Ma è abbastanza comodo trincerarsi dietro la retorica della “cultura come bene comune” e molto più difficile passare ad un’azione concreta, che apporti davvero dei miglioramenti al sistema dell’arte. Nel Macao-Linguaggio si genera troppo spesso una confusione e sovrapposizione di concetti: la cultura a Milano di spazi ne ha moltissimi, il vero dramma non è tanto la mancanza di spazi, ma il precariato, che impedisce di portare avanti con continuità progetti seri.
Il problema non è certo soltanto dei lavoratori dell’arte, questi ultimi hanno però l’ “aggravante” di essere figure professionali che vivono di competenze flessibili: una flessibilità che andrebbe tutelata e riconosciuta anche economicamente per poter generare risultati.

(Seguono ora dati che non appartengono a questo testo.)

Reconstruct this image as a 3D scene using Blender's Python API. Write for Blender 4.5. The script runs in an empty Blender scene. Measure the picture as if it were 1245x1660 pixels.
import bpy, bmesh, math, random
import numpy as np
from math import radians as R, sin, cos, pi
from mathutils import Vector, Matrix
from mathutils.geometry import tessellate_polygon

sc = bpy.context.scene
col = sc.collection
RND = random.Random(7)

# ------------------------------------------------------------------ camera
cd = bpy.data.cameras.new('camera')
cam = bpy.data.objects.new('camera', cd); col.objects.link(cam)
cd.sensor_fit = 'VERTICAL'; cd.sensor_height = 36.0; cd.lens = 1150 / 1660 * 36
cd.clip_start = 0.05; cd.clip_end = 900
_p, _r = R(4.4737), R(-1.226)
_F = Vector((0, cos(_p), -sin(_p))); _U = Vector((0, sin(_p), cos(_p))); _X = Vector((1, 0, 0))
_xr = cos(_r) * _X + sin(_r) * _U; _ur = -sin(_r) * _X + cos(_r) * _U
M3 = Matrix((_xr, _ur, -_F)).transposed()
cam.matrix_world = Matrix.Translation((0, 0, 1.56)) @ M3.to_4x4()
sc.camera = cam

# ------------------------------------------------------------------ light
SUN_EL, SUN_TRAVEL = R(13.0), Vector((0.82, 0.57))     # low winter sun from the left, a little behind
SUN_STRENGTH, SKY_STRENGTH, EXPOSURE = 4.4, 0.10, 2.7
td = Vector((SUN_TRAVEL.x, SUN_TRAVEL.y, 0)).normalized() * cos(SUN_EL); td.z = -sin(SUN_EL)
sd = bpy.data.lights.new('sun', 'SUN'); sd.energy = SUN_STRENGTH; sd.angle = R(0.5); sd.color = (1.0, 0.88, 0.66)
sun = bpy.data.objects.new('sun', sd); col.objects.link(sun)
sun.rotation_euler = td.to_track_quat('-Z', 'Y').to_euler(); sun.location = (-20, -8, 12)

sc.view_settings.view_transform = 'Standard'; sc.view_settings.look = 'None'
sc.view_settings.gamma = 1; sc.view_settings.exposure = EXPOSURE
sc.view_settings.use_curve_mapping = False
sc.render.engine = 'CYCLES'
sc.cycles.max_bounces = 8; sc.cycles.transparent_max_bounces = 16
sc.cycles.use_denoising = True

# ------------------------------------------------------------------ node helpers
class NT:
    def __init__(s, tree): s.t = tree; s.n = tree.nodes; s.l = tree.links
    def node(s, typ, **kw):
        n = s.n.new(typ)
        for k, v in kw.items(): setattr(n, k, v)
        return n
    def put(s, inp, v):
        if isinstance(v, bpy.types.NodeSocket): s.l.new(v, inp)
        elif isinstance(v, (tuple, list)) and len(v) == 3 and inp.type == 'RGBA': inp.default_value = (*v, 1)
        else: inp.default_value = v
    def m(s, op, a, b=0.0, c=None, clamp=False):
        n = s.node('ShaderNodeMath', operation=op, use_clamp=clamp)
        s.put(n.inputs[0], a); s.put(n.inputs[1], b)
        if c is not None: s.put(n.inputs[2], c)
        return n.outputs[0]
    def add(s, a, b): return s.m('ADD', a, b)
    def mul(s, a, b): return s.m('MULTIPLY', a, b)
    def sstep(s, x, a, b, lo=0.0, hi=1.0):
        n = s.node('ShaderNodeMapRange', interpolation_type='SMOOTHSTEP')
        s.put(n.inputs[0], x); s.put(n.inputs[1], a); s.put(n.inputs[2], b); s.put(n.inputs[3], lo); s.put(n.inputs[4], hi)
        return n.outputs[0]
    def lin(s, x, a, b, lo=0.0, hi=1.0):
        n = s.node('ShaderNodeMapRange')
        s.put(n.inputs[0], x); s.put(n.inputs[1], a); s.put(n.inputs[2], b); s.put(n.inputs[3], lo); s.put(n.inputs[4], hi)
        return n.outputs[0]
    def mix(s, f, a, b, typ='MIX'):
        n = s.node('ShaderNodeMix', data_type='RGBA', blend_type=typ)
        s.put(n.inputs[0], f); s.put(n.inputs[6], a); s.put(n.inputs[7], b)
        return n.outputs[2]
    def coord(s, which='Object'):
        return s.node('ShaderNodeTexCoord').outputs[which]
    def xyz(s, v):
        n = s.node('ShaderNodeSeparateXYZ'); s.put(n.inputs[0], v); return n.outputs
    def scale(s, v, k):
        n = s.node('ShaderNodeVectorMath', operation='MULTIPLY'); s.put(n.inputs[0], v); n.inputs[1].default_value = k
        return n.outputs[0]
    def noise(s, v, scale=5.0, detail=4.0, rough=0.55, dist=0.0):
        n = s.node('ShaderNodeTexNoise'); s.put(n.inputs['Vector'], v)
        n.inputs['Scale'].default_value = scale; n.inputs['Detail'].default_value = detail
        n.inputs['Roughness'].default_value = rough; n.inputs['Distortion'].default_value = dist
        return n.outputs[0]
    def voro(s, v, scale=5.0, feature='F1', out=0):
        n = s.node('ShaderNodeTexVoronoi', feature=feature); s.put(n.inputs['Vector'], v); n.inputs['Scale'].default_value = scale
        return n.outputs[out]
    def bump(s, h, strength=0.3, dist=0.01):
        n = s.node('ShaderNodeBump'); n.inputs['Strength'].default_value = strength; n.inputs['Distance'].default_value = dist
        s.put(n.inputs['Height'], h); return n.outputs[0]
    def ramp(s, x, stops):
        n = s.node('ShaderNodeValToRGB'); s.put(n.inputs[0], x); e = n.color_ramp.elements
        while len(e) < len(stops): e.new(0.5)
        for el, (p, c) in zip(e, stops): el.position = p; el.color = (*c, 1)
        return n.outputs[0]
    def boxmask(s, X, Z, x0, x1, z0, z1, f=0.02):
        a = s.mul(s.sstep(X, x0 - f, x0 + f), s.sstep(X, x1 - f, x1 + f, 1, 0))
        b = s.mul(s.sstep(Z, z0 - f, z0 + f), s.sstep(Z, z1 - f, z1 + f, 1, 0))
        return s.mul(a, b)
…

Se penso al futuro di Macao, mi aspetto maggiore limpidezza di intenti ed impegni a lungo termine. Se le istituzioni non funzionano, se i soldi non bastano per tenere aperta una realtà d’eccellenza milanese come la Fondazione Pomodoro, bisogna capire che non servono certo nuovi spazi, ma nuovi modi di finanziare la cultura e restituirla alle persone.
In molte occasioni Macao ha portato avanti un discorso autoreferenziale: ha trovato il modo vincente di comunicare, ma ha comunicato in gran parte se stesso. E non senza una certa immaturità. Il messaggio “prima occupo, poi cerco il dialogo con le istituzioni”, non solo è pericoloso, ma non può funzionare oltre lo slancio iniziale. Invece di indire assemblee per parlare di se stessi, perché non si creano degli esempi virtuosi di pratiche culturali ed eventi che non si esauriscano nell’effimero? Macao ha dimostrato che un nuovo modo di intendere la cultura a Milano è possibile, e siamo in tanti a volerne parlare.